Every line from the first one to the line containing "struct(ch.build('wall_chimney', M['brick']))" should be echoed exactly; leave out the rest.

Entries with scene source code
━━━━━━━━━━━━━━━━
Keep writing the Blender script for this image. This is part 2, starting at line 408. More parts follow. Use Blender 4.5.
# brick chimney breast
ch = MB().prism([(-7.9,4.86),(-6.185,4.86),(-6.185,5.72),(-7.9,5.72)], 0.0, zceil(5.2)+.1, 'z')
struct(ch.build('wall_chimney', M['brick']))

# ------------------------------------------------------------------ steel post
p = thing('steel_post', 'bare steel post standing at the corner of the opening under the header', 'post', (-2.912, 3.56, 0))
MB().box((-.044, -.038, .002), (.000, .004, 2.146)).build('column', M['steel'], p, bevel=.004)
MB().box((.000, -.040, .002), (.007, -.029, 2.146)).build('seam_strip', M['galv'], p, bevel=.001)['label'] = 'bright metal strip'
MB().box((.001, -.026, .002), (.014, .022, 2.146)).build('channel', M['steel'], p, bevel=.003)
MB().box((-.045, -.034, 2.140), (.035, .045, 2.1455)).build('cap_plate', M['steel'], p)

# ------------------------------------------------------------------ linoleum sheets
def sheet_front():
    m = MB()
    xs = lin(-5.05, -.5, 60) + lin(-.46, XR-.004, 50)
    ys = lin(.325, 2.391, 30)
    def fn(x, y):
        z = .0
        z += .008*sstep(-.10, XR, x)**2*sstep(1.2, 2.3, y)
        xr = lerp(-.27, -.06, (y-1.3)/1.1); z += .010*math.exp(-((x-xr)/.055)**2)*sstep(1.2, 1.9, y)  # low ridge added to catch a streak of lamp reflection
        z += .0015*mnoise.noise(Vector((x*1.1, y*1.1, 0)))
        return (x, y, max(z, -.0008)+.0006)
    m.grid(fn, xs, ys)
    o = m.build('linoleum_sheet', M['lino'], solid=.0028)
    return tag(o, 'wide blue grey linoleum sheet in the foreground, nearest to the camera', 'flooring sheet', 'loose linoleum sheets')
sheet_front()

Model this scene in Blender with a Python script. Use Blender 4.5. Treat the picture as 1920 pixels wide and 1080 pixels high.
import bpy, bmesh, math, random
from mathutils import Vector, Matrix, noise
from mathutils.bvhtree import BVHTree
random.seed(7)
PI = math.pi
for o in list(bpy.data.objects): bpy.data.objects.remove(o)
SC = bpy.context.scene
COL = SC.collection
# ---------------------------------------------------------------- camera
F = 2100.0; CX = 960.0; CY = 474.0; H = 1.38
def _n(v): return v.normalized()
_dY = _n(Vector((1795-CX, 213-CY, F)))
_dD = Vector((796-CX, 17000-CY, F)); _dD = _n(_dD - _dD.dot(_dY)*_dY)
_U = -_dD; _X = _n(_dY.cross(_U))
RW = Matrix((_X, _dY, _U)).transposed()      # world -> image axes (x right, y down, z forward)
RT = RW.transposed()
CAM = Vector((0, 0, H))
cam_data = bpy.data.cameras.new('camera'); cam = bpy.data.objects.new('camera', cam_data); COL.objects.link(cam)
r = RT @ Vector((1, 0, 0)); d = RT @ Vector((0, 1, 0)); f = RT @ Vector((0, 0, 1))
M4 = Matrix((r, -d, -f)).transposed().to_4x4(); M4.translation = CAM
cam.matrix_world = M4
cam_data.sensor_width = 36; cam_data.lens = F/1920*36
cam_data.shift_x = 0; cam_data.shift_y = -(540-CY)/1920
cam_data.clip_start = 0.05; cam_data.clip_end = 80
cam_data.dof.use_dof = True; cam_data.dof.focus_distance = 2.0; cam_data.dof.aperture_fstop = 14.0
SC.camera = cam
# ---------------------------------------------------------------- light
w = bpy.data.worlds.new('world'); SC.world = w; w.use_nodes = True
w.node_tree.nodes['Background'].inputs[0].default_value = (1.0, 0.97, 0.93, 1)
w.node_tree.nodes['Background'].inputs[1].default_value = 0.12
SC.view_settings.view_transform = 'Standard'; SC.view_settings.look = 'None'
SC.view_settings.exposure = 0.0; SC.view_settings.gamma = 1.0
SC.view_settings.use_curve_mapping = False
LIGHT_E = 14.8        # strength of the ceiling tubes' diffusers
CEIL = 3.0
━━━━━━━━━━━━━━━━
[Result]
Keep writing the Blender script for this image. This is part 2, starting at line 408. More parts follow. Use Blender 4.5.
# brick chimney breast
ch = MB().prism([(-7.9,4.86),(-6.185,4.86),(-6.185,5.72),(-7.9,5.72)], 0.0, zceil(5.2)+.1, 'z')
struct(ch.build('wall_chimney', M['brick']))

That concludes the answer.